From the Organist & Choirmaster
On Friday at our Mass in observance of All Saints’ Day the parish choir will sing Harold Darke’s Communion Service in E ‘Collegium Regale.’ It is a beautiful setting of the texts of the ordinary of the Mass (the parts of the Mass that don’t change, the Kryie, Gloria in excelsis, Sanctus & Benedictus, and the Angus Dei).
Harold Edwin Darke was born in October 1888 in Highbury in North London. In 1903 he began at the Royal College of Music and was taught by great composers such as C.V. Stanford, Charles Wood, and Frank Bridge.
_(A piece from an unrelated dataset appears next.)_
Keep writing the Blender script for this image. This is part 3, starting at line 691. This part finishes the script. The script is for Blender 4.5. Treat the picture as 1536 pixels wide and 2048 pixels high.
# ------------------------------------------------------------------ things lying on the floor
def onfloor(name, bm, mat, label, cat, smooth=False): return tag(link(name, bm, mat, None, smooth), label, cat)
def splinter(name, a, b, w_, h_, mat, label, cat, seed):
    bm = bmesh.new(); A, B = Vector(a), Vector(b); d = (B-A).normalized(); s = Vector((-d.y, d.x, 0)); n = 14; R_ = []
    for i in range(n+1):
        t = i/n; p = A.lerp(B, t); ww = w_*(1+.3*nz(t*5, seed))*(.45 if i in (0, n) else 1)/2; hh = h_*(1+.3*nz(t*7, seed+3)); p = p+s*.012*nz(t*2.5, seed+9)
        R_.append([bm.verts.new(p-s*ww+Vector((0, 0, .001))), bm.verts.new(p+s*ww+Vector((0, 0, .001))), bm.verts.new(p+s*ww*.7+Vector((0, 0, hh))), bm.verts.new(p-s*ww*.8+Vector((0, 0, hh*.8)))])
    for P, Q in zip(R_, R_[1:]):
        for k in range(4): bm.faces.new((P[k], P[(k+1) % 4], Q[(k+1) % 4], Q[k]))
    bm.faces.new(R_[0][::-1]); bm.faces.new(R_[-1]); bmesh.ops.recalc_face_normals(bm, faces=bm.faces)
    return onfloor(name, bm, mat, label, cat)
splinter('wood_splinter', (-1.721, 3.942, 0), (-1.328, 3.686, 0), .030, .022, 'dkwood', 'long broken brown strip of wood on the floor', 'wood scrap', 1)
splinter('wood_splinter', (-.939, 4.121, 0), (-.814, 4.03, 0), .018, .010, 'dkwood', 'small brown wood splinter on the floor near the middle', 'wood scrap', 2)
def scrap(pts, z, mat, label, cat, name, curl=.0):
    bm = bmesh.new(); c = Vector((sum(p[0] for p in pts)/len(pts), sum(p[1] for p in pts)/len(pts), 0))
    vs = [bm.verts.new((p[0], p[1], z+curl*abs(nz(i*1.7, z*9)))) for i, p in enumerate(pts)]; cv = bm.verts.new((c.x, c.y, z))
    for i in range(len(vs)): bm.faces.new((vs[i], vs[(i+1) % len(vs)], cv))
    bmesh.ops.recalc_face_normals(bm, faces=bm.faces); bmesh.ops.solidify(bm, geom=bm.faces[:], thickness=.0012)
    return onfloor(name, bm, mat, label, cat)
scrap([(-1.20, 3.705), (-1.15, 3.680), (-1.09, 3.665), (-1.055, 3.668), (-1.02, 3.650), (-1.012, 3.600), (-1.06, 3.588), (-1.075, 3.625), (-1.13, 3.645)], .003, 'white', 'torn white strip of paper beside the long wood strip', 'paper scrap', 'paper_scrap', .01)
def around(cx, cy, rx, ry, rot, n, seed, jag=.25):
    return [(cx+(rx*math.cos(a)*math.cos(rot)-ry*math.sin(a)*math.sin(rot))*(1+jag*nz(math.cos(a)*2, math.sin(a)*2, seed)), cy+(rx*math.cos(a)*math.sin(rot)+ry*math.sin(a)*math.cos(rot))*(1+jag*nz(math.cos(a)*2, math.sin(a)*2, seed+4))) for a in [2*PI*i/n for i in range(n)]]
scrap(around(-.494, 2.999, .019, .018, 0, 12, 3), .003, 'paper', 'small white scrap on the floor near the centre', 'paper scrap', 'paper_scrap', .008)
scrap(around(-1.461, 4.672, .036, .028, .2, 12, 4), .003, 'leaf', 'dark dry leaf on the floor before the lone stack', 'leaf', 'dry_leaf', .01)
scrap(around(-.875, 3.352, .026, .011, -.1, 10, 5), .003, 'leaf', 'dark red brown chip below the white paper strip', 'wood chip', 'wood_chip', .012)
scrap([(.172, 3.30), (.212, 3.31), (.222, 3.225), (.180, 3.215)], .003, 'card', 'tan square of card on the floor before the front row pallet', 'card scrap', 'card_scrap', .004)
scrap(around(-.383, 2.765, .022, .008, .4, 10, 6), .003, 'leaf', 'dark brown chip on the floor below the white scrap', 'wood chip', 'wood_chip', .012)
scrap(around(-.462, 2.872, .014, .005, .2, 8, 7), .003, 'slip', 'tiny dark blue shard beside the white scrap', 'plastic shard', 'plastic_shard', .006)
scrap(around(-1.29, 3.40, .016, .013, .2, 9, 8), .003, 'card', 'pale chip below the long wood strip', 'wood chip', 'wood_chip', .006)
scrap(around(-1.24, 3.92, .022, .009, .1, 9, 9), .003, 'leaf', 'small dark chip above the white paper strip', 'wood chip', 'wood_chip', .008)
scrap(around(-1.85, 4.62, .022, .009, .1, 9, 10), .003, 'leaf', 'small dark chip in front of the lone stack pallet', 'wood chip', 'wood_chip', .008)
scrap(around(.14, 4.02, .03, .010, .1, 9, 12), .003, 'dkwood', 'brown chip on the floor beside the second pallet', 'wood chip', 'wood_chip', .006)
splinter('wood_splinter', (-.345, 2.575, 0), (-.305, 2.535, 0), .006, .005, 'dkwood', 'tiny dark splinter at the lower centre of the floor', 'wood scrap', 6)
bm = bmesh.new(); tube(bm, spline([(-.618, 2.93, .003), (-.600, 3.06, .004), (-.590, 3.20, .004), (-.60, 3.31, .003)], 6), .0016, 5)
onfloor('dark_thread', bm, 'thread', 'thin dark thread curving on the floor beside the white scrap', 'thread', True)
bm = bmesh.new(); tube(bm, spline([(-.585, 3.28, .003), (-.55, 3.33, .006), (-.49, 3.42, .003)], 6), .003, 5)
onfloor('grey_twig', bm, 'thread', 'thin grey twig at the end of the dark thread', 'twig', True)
His first position as organist came in 1904 at Stoke Presbyterian Church, he was only 16! During World War I, Darke served in the Royal Air Force. Upon coming back, he became organist at Saint Michael Cornell where he served for 50 years, except for a brief period in 1941 where he was placed at King’s College Cambridge to deputize for Boris Ord. He inaugurated the world’s longest running lunchtime organ recital series at Cornhill in 1916, it still runs today.
Darke is perhaps most famous for his 1909 setting of Christina Rossetti’s “In the Bleak Midwinter.” A poll of choral experts and choirmasters was conducted in 2008 voted “In the Bleak Midwinter” as the greatest Christmas carols of all time. Gustav Holst’s setting of the text was compared with Darke’s by Deputy Editor of BBC Music Magazine, Jeremy Pound, expressing, “While Gustav Holst’s charming setting of 1909 is widely loved by millions worldwide, it is the less well known but infinitely more stylish setting by Harold Darke from two years later that convincingly won the day in our poll.”
He composed three Communion Services, in E minor, F, and A minor. The choir will sing the E minor, which has the subtitle “Collegium Regale,” which is a distinction that the piece is “For King’s College.” Darke composed this setting while he was at King’s College during World War II. I find it to be a brilliant adaption of the texts of the Communion service, beginning with a mysterious Kyrie then bursting into a magnificent Gloria which is almost conversational in the prayers of the text, with the different parts of the choir singing certain parts until coming together like the beginning at the end to proclaim “For thou only art holy, thou only art the Lord.” The Sanctus begins quietly with the upper and lower voices moving at different times on the text but coming together in the middle. The Benedictus begins with a tenor solo, introduces the choir at “Blessed is he the cometh,” to a unison “in the name of the Lord.” The organ enters with the choir and organ crescendoing at proclamations of “Hosanna!” finally leading to the grand Amen. The Agnus Dei begins in E minor with another solo leading to the choir’s response “have mercy upon us.” The second singing of “O Lamb of God” is sung by the sopranos, you can hear how this was written for the high voices of the boys’ at King’s. The last singing of the text is a cappella and feels vulnerable without the organ but it’s truly beautiful. The Angus ends in E major adding the g sharp in the tenor part at the word “peace.”
I hope you will join us Friday, Saturday, and Sunday for our liturgies of Allhallowtide.